» PROBLEM DESCRIPTION: Isolate every line in the records below with "Blender" in it.

___ RECORDS PROVIDED ___

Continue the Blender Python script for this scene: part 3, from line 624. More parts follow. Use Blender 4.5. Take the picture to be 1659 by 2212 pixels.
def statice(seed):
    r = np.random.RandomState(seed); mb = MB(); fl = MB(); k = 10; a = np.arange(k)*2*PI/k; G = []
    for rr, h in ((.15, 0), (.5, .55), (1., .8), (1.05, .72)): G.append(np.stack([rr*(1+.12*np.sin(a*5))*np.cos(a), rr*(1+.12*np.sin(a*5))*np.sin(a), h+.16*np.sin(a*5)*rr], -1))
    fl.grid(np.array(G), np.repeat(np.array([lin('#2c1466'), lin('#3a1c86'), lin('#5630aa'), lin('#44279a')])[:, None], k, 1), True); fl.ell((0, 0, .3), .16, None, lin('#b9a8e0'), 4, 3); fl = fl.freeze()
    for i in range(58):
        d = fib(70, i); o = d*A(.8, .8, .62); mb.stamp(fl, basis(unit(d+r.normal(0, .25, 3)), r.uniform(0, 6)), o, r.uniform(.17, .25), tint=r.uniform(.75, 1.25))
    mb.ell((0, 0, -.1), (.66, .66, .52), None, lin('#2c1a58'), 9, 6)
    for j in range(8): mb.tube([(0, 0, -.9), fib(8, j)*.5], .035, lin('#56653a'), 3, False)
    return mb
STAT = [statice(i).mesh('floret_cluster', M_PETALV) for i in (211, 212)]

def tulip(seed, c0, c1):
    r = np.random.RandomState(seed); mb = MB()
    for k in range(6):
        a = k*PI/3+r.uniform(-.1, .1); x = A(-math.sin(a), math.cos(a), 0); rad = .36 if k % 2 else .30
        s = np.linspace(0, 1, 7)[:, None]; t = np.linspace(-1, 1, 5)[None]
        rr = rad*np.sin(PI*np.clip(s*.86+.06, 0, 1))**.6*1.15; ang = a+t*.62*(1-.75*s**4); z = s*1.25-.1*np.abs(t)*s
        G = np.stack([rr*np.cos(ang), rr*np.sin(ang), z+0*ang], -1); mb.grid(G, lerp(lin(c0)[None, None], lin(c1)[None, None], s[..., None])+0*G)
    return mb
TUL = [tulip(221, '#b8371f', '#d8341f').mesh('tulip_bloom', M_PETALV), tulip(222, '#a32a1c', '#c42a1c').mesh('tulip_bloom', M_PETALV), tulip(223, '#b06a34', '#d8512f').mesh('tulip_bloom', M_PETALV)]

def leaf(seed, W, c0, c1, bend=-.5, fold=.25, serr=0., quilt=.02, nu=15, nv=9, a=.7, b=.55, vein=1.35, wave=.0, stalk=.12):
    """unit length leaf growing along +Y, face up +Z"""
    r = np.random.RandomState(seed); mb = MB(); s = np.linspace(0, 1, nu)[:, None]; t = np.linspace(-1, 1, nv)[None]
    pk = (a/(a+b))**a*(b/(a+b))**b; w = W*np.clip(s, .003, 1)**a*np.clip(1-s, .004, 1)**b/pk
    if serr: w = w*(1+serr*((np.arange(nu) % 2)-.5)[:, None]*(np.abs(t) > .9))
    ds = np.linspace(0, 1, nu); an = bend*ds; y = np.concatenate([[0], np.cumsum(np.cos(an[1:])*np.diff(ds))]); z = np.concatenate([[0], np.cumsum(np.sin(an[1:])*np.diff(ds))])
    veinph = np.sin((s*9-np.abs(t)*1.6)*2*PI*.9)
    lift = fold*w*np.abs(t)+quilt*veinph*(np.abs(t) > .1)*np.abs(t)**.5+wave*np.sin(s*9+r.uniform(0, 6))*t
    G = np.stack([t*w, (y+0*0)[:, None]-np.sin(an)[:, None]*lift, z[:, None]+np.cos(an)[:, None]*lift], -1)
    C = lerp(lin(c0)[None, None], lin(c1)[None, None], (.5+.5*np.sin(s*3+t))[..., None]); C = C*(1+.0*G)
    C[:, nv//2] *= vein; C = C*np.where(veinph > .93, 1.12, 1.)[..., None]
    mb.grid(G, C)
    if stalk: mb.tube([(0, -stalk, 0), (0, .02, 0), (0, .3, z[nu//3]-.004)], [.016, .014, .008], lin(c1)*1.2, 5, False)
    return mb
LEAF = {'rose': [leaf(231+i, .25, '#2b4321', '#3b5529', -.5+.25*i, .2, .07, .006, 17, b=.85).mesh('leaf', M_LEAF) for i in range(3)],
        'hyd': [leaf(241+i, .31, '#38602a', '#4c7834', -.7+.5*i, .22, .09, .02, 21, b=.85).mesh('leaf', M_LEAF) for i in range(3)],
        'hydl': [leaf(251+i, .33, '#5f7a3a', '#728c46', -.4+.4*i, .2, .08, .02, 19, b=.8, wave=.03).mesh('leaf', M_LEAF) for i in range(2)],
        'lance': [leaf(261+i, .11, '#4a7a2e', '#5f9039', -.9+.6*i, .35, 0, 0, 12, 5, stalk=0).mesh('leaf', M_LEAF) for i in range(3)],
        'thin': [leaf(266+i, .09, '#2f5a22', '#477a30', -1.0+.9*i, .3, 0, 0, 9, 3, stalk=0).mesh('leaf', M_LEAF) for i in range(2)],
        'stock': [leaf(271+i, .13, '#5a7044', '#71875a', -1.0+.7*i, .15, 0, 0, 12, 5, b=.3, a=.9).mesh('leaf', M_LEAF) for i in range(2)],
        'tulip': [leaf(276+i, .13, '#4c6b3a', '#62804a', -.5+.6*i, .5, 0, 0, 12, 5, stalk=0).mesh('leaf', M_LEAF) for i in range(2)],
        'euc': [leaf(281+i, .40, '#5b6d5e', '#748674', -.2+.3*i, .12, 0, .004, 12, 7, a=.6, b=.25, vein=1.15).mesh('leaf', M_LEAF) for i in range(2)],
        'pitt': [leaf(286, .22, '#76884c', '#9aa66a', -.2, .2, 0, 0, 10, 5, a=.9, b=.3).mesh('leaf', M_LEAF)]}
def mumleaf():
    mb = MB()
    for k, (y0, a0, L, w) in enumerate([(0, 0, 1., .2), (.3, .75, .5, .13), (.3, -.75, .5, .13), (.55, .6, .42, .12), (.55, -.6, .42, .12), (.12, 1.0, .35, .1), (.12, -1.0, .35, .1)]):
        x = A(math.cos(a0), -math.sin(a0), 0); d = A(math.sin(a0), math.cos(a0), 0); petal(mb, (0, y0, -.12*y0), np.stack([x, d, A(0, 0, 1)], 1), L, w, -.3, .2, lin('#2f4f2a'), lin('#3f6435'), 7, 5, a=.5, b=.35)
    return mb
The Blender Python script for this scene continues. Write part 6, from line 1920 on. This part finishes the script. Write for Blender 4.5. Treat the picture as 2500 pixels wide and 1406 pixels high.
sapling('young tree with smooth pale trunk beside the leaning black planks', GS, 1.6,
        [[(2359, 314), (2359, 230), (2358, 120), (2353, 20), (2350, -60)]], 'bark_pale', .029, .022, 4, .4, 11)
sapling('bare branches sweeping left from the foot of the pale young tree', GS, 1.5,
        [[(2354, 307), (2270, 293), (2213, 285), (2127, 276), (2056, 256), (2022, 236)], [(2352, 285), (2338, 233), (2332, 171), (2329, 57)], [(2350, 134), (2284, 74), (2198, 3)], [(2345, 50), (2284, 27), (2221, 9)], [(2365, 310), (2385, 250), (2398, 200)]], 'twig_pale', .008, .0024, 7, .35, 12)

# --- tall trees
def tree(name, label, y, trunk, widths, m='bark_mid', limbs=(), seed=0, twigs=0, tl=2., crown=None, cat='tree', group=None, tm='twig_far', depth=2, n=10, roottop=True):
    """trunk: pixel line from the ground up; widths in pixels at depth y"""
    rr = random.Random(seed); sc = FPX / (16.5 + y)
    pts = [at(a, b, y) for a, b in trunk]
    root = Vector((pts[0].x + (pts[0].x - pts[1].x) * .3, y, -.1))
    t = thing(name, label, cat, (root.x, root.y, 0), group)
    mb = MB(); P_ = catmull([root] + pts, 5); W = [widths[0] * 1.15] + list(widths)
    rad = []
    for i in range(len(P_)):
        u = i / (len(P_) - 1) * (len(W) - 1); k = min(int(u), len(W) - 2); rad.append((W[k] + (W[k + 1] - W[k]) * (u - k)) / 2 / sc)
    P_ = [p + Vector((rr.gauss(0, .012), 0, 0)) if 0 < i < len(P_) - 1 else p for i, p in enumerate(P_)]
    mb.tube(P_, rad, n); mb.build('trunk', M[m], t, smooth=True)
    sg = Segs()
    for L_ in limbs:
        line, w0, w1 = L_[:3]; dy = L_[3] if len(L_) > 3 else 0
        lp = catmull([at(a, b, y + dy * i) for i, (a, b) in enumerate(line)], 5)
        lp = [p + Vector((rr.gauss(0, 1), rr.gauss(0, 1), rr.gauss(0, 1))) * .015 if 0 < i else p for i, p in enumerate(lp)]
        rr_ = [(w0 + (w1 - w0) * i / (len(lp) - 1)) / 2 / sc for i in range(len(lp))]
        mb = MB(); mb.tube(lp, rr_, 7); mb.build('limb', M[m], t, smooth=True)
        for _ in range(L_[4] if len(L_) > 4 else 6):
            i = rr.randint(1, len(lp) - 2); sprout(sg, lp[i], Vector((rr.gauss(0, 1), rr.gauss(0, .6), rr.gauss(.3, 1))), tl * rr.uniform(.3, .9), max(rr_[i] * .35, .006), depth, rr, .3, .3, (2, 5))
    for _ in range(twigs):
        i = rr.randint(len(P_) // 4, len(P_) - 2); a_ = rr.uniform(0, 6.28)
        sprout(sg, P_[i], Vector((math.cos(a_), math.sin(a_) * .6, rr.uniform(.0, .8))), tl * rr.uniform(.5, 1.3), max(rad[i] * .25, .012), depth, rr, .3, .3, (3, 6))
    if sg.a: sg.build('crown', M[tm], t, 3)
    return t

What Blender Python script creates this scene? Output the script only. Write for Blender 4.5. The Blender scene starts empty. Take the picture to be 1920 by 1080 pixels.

___

» ANSWER TO THIS EXERCISE:
Continue the Blender Python script for this scene: part 3, from line 624. More parts follow. Use Blender 4.5. Take the picture to be 1659 by 2212 pixels.
The Blender Python script for this scene continues. Write part 6, from line 1920 on. This part finishes the script. Write for Blender 4.5. Treat the picture as 2500 pixels wide and 1406 pixels high.
What Blender Python script creates this scene? Output the script only. Write for Blender 4.5. The Blender scene starts empty. Take the picture to be 1920 by 1080 pixels.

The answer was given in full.